Stored items
---*---

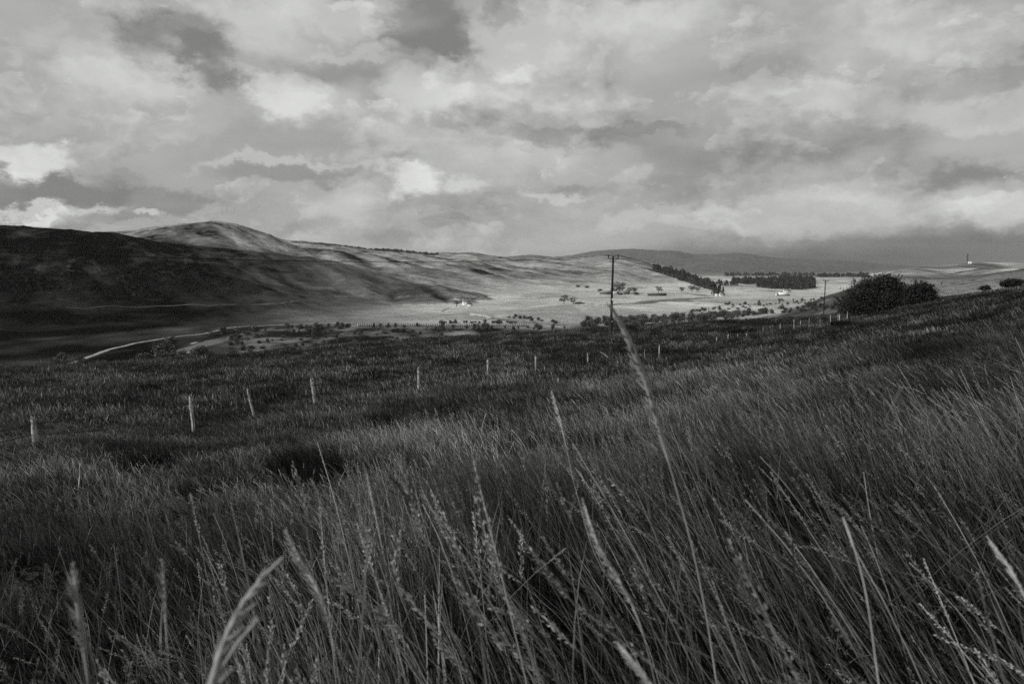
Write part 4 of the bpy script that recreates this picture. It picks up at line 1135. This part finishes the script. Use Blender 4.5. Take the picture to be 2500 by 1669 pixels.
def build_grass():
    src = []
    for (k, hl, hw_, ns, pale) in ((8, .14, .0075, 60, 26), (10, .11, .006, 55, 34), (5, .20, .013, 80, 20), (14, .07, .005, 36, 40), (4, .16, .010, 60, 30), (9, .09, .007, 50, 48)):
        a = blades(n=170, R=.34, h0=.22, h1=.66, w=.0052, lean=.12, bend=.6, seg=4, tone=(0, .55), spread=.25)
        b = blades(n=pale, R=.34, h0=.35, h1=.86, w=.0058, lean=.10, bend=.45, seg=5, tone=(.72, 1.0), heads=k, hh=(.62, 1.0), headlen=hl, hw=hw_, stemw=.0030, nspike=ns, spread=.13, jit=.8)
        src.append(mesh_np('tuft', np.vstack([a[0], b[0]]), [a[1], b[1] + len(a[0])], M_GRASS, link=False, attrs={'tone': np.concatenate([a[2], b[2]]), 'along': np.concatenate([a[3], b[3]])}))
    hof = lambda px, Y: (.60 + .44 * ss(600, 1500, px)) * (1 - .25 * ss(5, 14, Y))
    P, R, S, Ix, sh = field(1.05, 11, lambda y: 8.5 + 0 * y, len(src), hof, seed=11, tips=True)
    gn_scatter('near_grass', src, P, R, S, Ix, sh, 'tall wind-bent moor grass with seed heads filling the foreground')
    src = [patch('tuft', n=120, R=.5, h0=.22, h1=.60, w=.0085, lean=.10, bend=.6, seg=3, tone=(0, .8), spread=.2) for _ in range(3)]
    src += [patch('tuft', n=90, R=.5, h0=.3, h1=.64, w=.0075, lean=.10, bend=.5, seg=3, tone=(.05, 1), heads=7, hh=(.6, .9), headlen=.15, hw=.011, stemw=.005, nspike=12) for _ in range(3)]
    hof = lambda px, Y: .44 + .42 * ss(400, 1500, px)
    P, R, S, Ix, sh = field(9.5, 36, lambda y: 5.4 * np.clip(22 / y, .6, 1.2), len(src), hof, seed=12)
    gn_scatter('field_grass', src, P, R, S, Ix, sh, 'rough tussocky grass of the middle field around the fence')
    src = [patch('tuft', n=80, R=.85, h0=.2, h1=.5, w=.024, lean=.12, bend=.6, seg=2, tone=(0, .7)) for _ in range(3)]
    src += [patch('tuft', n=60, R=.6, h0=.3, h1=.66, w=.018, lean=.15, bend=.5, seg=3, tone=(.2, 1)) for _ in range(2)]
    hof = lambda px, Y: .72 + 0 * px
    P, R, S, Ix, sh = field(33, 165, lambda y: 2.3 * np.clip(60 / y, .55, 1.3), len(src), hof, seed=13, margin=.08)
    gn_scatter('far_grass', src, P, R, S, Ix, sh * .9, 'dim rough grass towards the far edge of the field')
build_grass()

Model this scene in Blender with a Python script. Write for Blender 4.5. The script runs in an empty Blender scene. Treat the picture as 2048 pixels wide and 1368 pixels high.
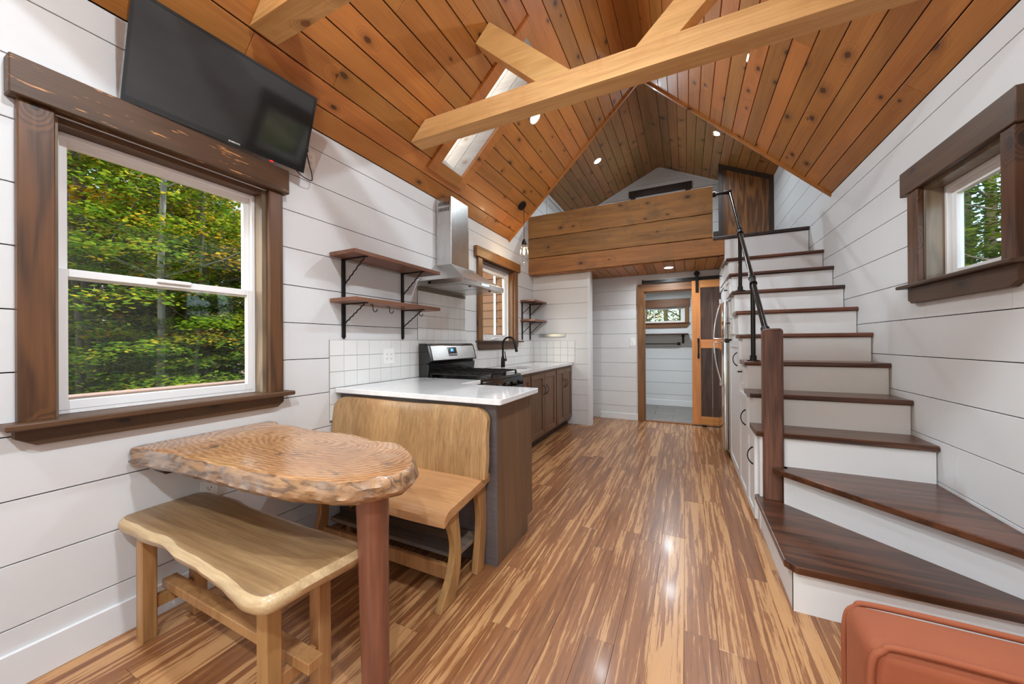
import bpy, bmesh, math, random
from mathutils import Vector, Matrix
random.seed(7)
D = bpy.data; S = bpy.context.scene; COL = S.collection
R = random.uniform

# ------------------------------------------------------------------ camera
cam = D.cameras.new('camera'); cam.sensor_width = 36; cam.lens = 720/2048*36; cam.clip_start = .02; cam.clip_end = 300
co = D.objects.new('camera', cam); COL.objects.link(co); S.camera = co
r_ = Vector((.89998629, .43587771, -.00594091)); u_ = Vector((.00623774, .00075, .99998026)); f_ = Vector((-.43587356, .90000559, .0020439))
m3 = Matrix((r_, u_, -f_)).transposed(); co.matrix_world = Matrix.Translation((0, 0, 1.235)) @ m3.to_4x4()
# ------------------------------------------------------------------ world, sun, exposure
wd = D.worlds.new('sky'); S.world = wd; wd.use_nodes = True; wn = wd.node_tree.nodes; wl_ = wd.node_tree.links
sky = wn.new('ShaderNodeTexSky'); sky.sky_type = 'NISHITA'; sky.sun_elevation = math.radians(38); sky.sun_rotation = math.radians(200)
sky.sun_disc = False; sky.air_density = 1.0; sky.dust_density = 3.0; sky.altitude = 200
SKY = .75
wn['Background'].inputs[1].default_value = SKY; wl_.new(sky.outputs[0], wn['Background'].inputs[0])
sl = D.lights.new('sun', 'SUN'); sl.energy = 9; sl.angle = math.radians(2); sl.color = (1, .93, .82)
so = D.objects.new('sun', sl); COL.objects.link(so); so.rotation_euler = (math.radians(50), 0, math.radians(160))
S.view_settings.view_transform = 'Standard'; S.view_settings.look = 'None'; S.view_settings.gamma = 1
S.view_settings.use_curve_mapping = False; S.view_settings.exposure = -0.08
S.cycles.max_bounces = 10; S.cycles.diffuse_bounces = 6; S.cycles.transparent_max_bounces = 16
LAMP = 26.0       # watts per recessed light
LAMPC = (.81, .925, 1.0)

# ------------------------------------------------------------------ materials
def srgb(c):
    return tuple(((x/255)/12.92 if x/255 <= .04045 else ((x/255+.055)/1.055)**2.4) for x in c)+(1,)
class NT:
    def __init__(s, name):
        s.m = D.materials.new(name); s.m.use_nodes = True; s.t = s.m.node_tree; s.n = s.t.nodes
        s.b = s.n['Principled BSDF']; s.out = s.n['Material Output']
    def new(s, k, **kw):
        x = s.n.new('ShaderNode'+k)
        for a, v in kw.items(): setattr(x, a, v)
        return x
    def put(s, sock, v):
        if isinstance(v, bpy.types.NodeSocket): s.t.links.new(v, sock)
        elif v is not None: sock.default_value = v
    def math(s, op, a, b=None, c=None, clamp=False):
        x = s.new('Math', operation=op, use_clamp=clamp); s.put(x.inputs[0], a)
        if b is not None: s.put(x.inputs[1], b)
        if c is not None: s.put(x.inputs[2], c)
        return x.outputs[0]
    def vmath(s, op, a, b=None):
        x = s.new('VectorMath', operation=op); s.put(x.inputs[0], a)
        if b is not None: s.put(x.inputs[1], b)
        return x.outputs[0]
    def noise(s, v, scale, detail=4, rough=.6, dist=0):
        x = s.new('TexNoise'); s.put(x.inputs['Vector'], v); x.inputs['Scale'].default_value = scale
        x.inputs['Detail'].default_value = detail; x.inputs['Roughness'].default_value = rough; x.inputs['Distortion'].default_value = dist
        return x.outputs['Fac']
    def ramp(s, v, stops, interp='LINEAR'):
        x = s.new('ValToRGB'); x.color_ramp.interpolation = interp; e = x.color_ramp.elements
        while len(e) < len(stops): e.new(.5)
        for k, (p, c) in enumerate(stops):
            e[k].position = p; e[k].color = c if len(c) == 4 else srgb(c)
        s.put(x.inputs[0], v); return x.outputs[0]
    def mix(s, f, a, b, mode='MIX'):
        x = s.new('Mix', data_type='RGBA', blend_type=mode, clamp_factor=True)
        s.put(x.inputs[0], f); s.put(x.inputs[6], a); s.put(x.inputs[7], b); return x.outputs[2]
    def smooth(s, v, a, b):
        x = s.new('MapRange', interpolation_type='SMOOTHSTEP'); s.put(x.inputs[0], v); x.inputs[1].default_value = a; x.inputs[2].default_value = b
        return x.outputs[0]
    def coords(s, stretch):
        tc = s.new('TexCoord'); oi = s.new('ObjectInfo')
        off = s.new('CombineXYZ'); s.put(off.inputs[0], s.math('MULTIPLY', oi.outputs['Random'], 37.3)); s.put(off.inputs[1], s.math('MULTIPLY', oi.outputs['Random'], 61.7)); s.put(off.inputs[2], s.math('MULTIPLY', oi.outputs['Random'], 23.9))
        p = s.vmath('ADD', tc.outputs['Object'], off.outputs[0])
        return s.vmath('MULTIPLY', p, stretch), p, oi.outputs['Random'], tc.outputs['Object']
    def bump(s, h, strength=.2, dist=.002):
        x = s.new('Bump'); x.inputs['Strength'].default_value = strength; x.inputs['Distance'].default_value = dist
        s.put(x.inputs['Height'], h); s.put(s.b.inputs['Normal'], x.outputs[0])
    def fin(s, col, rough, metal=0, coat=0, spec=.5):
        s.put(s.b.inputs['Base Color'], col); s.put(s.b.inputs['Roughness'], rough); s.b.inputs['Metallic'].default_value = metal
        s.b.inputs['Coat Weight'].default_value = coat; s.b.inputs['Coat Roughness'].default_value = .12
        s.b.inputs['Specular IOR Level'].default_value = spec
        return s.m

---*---

Aim of the task:
Go back to the lines above and output, exactly as they stand, the ones from the line containing "Model this scene" to the line containing "R = random.uniform". Leave all pictures behind.

Full solution:
Model this scene in Blender with a Python script. Write for Blender 4.5. The script runs in an empty Blender scene. Treat the picture as 2048 pixels wide and 1368 pixels high.
import bpy, bmesh, math, random
from mathutils import Vector, Matrix
random.seed(7)
D = bpy.data; S = bpy.context.scene; COL = S.collection
R = random.uniform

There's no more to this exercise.